'''

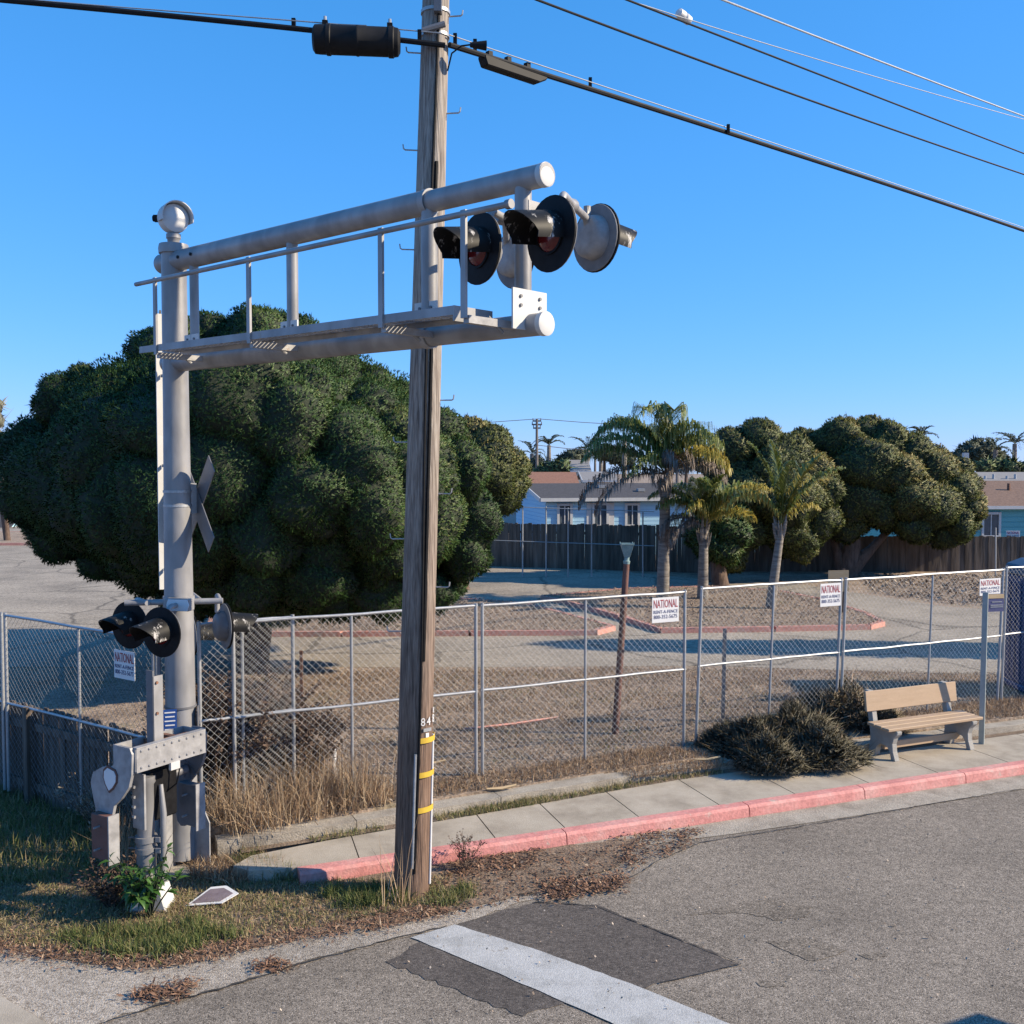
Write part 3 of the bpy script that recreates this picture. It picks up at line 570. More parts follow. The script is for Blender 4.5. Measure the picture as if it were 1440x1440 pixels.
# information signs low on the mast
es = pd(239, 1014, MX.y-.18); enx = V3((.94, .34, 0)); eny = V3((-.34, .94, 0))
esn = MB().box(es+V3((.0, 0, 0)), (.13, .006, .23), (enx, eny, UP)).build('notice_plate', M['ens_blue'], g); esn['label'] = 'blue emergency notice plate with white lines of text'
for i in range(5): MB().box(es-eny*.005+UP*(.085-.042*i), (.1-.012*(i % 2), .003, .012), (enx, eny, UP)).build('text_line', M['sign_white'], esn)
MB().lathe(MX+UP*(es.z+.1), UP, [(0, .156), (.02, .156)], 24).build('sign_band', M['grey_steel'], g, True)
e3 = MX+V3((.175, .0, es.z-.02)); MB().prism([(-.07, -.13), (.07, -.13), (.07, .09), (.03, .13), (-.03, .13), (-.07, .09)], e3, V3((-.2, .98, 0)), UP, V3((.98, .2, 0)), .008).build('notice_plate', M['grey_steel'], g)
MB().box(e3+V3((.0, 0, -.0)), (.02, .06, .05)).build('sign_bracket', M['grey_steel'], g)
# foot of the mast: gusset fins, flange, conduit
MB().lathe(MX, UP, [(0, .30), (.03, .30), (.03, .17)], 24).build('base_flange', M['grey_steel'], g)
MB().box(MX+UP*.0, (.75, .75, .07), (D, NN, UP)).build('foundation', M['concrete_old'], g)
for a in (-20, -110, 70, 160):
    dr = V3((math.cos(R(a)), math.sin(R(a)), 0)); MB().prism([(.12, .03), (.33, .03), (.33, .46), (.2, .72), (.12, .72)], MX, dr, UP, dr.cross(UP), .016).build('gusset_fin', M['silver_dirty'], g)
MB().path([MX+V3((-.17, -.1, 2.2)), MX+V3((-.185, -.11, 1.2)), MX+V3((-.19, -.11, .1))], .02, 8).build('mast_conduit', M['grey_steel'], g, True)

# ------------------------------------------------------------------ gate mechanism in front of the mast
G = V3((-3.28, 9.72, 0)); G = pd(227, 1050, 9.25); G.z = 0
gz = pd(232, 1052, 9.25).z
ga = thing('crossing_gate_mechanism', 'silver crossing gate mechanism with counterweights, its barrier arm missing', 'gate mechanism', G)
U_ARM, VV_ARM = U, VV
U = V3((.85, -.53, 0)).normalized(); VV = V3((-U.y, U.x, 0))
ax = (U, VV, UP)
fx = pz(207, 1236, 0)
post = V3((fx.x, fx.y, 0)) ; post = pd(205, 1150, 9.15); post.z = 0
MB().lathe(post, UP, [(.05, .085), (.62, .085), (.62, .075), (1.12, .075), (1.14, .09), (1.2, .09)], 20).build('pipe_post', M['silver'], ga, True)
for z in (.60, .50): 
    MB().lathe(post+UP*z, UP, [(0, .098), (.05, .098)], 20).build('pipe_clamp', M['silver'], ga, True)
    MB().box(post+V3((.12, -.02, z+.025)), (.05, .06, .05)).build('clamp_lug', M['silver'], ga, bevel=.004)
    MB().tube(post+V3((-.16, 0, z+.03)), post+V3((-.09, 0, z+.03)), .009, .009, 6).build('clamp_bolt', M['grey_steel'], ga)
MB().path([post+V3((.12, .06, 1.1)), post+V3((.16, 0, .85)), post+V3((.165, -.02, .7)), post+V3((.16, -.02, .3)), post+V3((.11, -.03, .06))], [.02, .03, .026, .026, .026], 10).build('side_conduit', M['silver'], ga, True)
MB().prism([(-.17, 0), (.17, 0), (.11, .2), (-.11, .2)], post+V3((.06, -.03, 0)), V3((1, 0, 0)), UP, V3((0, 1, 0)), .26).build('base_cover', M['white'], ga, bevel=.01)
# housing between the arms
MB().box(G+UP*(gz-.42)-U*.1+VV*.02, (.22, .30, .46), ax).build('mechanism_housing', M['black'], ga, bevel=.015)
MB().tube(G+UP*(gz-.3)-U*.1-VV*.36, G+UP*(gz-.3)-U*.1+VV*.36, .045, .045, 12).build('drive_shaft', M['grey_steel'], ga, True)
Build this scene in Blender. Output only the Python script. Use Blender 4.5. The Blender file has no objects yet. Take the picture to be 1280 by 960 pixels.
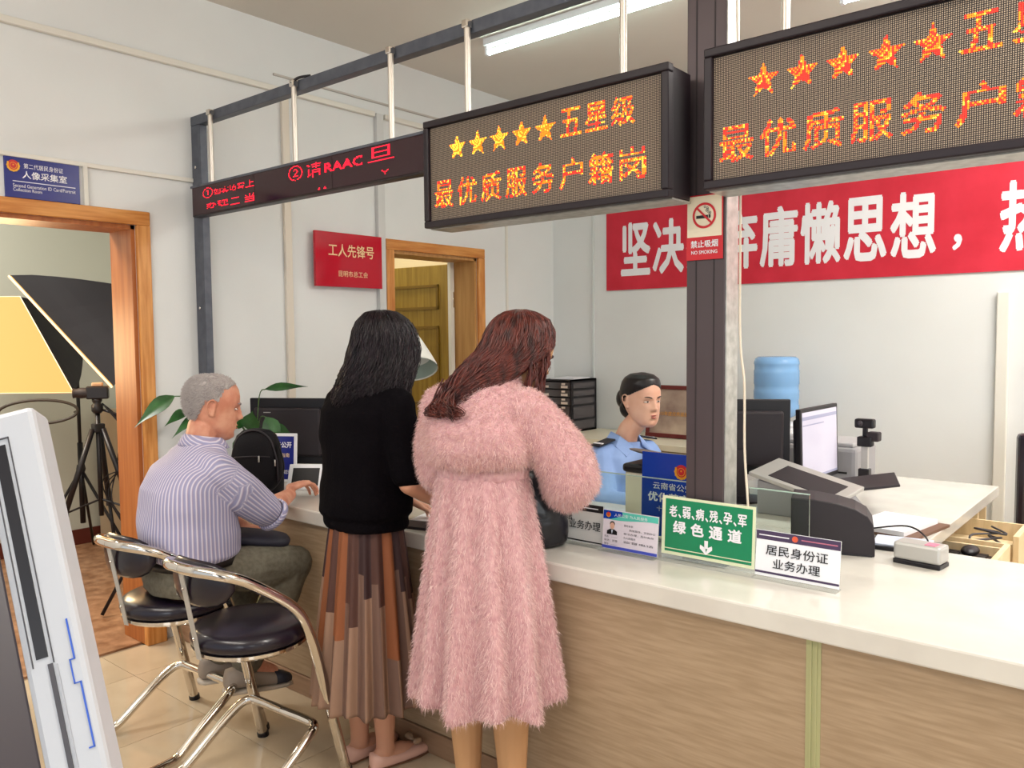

'''

Reproduce all of the material exactly, apart from the pictures.

Write part 3 of the bpy script that recreates this picture. It picks up at line 570. More parts follow. The script is for Blender 4.5. Measure the picture as if it were 1440x1440 pixels.
# information signs low on the mast
es = pd(239, 1014, MX.y-.18); enx = V3((.94, .34, 0)); eny = V3((-.34, .94, 0))
esn = MB().box(es+V3((.0, 0, 0)), (.13, .006, .23), (enx, eny, UP)).build('notice_plate', M['ens_blue'], g); esn['label'] = 'blue emergency notice plate with white lines of text'
for i in range(5): MB().box(es-eny*.005+UP*(.085-.042*i), (.1-.012*(i % 2), .003, .012), (enx, eny, UP)).build('text_line', M['sign_white'], esn)
MB().lathe(MX+UP*(es.z+.1), UP, [(0, .156), (.02, .156)], 24).build('sign_band', M['grey_steel'], g, True)
e3 = MX+V3((.175, .0, es.z-.02)); MB().prism([(-.07, -.13), (.07, -.13), (.07, .09), (.03, .13), (-.03, .13), (-.07, .09)], e3, V3((-.2, .98, 0)), UP, V3((.98, .2, 0)), .008).build('notice_plate', M['grey_steel'], g)
MB().box(e3+V3((.0, 0, -.0)), (.02, .06, .05)).build('sign_bracket', M['grey_steel'], g)
# foot of the mast: gusset fins, flange, conduit
MB().lathe(MX, UP, [(0, .30), (.03, .30), (.03, .17)], 24).build('base_flange', M['grey_steel'], g)
MB().box(MX+UP*.0, (.75, .75, .07), (D, NN, UP)).build('foundation', M['concrete_old'], g)
for a in (-20, -110, 70, 160):
    dr = V3((math.cos(R(a)), math.sin(R(a)), 0)); MB().prism([(.12, .03), (.33, .03), (.33, .46), (.2, .72), (.12, .72)], MX, dr, UP, dr.cross(UP), .016).build('gusset_fin', M['silver_dirty'], g)
MB().path([MX+V3((-.17, -.1, 2.2)), MX+V3((-.185, -.11, 1.2)), MX+V3((-.19, -.11, .1))], .02, 8).build('mast_conduit', M['grey_steel'], g, True)

# ------------------------------------------------------------------ gate mechanism in front of the mast
G = V3((-3.28, 9.72, 0)); G = pd(227, 1050, 9.25); G.z = 0
gz = pd(232, 1052, 9.25).z
ga = thing('crossing_gate_mechanism', 'silver crossing gate mechanism with counterweights, its barrier arm missing', 'gate mechanism', G)
U_ARM, VV_ARM = U, VV
U = V3((.85, -.53, 0)).normalized(); VV = V3((-U.y, U.x, 0))
ax = (U, VV, UP)
fx = pz(207, 1236, 0)
post = V3((fx.x, fx.y, 0)) ; post = pd(205, 1150, 9.15); post.z = 0
MB().lathe(post, UP, [(.05, .085), (.62, .085), (.62, .075), (1.12, .075), (1.14, .09), (1.2, .09)], 20).build('pipe_post', M['silver'], ga, True)
for z in (.60, .50): 
    MB().lathe(post+UP*z, UP, [(0, .098), (.05, .098)], 20).build('pipe_clamp', M['silver'], ga, True)
    MB().box(post+V3((.12, -.02, z+.025)), (.05, .06, .05)).build('clamp_lug', M['silver'], ga, bevel=.004)
    MB().tube(post+V3((-.16, 0, z+.03)), post+V3((-.09, 0, z+.03)), .009, .009, 6).build('clamp_bolt', M['grey_steel'], ga)
MB().path([post+V3((.12, .06, 1.1)), post+V3((.16, 0, .85)), post+V3((.165, -.02, .7)), post+V3((.16, -.02, .3)), post+V3((.11, -.03, .06))], [.02, .03, .026, .026, .026], 10).build('side_conduit', M['silver'], ga, True)
MB().prism([(-.17, 0), (.17, 0), (.11, .2), (-.11, .2)], post+V3((.06, -.03, 0)), V3((1, 0, 0)), UP, V3((0, 1, 0)), .26).build('base_cover', M['white'], ga, bevel=.01)
# housing between the arms
MB().box(G+UP*(gz-.42)-U*.1+VV*.02, (.22, .30, .46), ax).build('mechanism_housing', M['black'], ga, bevel=.015)
MB().tube(G+UP*(gz-.3)-U*.1-VV*.36, G+UP*(gz-.3)-U*.1+VV*.36, .045, .045, 12).build('drive_shaft', M['grey_steel'], ga, True)
Build this scene in Blender. Output only the Python script. Use Blender 4.5. The Blender file has no objects yet. Take the picture to be 1280 by 960 pixels.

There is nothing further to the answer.